Hariri olayında eski Başbakanın Suudi Arabistan’dan çıkışını ve Lübnan’a dönmesini amaçlıyor. Bu arada Fransa dışişleri bakanı önceki gün Suudi Arabistan yanından biraz fazla sert gelip ‘İran bölgede hegamonya kurmaya çalışıyor’ deyince, İran’ın tepkisini çekti. İran da ‘Fransa tarafsız ve dengeli davranmazsa bölgede gerçekten kriz yaratabilir’ diyerek uyardı. 

Halbuki Fransa Lübnan’da Şiilerle de iyi teması olduğunu söylüyordu. ‘Fransa olarak Lübnan’ı severiz ve Lübnan’ın her kesimiyle temas kurarız’ diyerek. Hatta ABD’yi küçümsüyorlardı ‘ABD sadece kendine yakın olanlarla konuşur, biz Lübnan’da herkesle konuşuyoruz’ diye bir sözü Paris’ten bu yakınlarda duyduk. Herkese şirin görünmek de zordur ve sürekli şirinlik, kuşku yaratır. 

Emmanuel Macron’un Lübnan gerekçesiyle Ortadoğu’da boy göstermesi biraz da ortamı boş bulmanın telaşı. Trump Amerikası bölgede yok, siliniyor. İngiltere, Brexit derdine düşmüş, Londra’nın da gözü Ortadoğu görmüyor. Almanya hem kendi derdinde hem Ortadoğu’ya zaten mesafeli… Ortada Irak, Suriye, Lübnan, hatta Suudi Arabistan var… Sanki bu araziler boşta, sanki ortalık da kediye kalacak! 

Yumuşak gücün yumuşak yüzü

Şimdi tarihi bağlar iyi hoş da, maharet tarihi bağı bugüne bağlamak. Geçmiş bağ, birbirini anlayan iç içe geçmiş kitleler yaratıyor. Baktığımız zaman, herkesin bir başkentte büyükelçiliği var ve kimse limana savaş gemisi yollayıp toplarını hükümet merkezine çevirip istekte bulunmuyor. Onun yerine yumuşak güç tercih ediliyor. 

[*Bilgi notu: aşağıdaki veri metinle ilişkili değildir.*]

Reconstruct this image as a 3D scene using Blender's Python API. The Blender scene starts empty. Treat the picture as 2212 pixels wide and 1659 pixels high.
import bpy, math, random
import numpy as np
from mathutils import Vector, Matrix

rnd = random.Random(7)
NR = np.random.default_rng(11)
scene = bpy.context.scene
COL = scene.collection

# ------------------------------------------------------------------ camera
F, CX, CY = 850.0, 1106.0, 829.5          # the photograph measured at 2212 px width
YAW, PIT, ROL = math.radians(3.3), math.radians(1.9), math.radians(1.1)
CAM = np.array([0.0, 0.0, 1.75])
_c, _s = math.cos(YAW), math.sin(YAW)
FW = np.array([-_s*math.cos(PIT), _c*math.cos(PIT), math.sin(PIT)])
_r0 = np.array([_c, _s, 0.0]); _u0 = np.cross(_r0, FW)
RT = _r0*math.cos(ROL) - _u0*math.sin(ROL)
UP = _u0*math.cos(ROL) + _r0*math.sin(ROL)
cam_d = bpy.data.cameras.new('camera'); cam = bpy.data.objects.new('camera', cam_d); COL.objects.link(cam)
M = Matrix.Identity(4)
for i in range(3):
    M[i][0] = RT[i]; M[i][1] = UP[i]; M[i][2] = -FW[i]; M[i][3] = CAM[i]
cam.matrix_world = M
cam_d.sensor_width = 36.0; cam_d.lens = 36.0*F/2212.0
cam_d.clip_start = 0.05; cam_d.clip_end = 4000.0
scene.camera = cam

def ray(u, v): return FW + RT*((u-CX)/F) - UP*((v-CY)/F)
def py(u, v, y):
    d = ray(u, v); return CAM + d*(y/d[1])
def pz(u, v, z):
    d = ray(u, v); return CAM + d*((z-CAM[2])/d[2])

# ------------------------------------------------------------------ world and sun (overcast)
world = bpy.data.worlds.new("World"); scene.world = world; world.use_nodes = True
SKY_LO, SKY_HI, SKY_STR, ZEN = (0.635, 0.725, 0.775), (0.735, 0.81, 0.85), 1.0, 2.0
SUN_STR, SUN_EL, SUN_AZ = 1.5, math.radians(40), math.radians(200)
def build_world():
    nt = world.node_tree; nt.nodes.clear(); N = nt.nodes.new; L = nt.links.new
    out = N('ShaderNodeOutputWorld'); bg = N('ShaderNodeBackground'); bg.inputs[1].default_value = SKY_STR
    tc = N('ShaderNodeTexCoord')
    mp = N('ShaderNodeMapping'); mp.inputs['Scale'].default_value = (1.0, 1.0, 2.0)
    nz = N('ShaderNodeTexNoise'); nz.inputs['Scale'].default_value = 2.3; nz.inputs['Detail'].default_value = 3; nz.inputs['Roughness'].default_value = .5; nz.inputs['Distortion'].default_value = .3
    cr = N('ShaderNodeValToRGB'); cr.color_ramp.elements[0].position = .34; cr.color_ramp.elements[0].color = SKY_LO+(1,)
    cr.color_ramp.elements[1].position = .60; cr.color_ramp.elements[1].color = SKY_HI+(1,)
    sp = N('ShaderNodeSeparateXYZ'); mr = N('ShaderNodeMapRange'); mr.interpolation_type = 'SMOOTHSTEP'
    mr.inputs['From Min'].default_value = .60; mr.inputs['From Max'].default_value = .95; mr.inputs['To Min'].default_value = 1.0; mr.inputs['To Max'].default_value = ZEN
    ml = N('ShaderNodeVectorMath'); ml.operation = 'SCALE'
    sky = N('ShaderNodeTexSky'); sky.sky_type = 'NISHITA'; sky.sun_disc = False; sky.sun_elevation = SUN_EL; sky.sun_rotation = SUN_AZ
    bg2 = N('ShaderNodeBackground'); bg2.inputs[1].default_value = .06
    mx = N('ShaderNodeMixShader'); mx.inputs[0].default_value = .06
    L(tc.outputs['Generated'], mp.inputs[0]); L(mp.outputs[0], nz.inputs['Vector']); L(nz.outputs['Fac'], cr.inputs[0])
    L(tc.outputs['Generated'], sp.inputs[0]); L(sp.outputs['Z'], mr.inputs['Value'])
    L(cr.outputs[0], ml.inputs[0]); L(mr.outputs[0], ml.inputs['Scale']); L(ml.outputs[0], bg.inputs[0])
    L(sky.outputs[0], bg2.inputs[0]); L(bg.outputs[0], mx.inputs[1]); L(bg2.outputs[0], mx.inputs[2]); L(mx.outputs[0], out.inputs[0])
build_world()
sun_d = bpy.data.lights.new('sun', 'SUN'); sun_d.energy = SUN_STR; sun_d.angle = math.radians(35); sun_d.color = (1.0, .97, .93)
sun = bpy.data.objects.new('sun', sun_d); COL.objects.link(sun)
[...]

Bir coğrafyada dışarıdan da geliniyorsa etki kurmak için çaba, din, ortak dil, kültür aşinalığı, eğitimdi, okuldu, müzikti televizyondu sanattı diye başlıyor. Oradan yerel unsurlar dışarı, etki merkezine akıyor, mesela Gigi Hadid, Emel Clooney olunuyor. Gigi sayesinde yeni dünya Lübnan’ı öğrendi. Bayan Clooney yani Amal Ranzi Alamuddin ile Lübnan’daki Dürzi cemaati yeni profil kazandı. Dürzi cemaati İsrail ve Suriye’de de zaman zaman dikkate gelir. Fransa’da Lübnan dükkanı, Lübnan tüccarı, Lübnan lokantaları, müzisyenleri, emlaki var. Lübnan’da Fransa muhipleri var. 

Lübnanlıların en büyük özelliklerinden biri, dünyanın dört bir yanına dağılmış olmalarıdır. Fransa koruyucu olarak bölgeye gelince, Arap Lübnanlı, Fransız pasaportu ya da korumasıyla diğer Fransa sömürgelerine yayıldı. Batı Afrika, ABD, Kanada, Meksika ve Latin 

Amerika’da Lübnanlı topluluklar boldur.